Sílvio – Na literatura brasileira, gosto dos clássicos, como Guimarães Rosa, e em Santa Catarina busquei textos que me mostrassem o lugar que eu estava pisando, o que ocorre até hoje. Também leio os amigos, como Almiro Caldeira, morto no ano passado, do qual a EdUFSC vai lançar no próximo dia 6 (de setembro) o romance O lume da madrugada. Outro tema que sempre me atraiu foi o do Contestado, por meio de autores como Maurício Vinhas de Queiroz, que é excepcional, e Guido Wilmar Sassi, um dos melhores do Estado na área da ficção. Há pouco, li Paulo Pinheiro Machado, que organizou um volume com leituras contemporâneas do episódio do Contestado. Também acabei de ler 13 Cascaes, com contos de autores catarinenses sobre a vida e obra do folclorista Franklin Cascaes.

Qual foi a maior lição que tirou de sua militância na antropologia?
Sílvio – Vivemos numa sociedade colonialista, violenta e que não respeita os que são desprovidos de recursos econômicos e representação política. Se a população negra é tradicionalmente desprestigiada e nunca se liberta, com os índios é pior ainda. Um exemplo de intransigência são as resistências às políticas de ações afirmativas dentro da própria universidade. Como somos uma extensão da sociedade, é possível ter assim uma dimensão do problema. Lembro-me de que nos anos 40 a Ilha de Santa Catarina era mais solidária. Na época, os açorianos tradicionais que pescavam tainhas sempre mandavam às viúvas e às famílias pobres o seu quinhão de peixe. Hoje, isso não existe mais. Quem sai da universidade, por exemplo, pensa somente na carreira e no dinheiro que vai ganhar, sem qualquer compromisso social"

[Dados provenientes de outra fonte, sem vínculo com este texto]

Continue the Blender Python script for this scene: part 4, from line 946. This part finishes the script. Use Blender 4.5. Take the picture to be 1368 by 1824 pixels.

Fonte: o texto da entrevista está disponível no site da AGECOM: http://www.agecom.ufsc.br/index.php?id=7928&url=ufsc, em matéria intitulada Solidário com as minorias, do dia 28 outubro 2008.

Um comentário:

Rafael Filippin disse...

Vi e ouvi o Prof. Sílvio uma única vez, nessa mesma oportunidade, da defesa da nossa querida Ana Carolina. Foi um privilégio. Que Deus o tenha. Mas apesar da notícia triste, o blog está muito legal!Um grande abraço!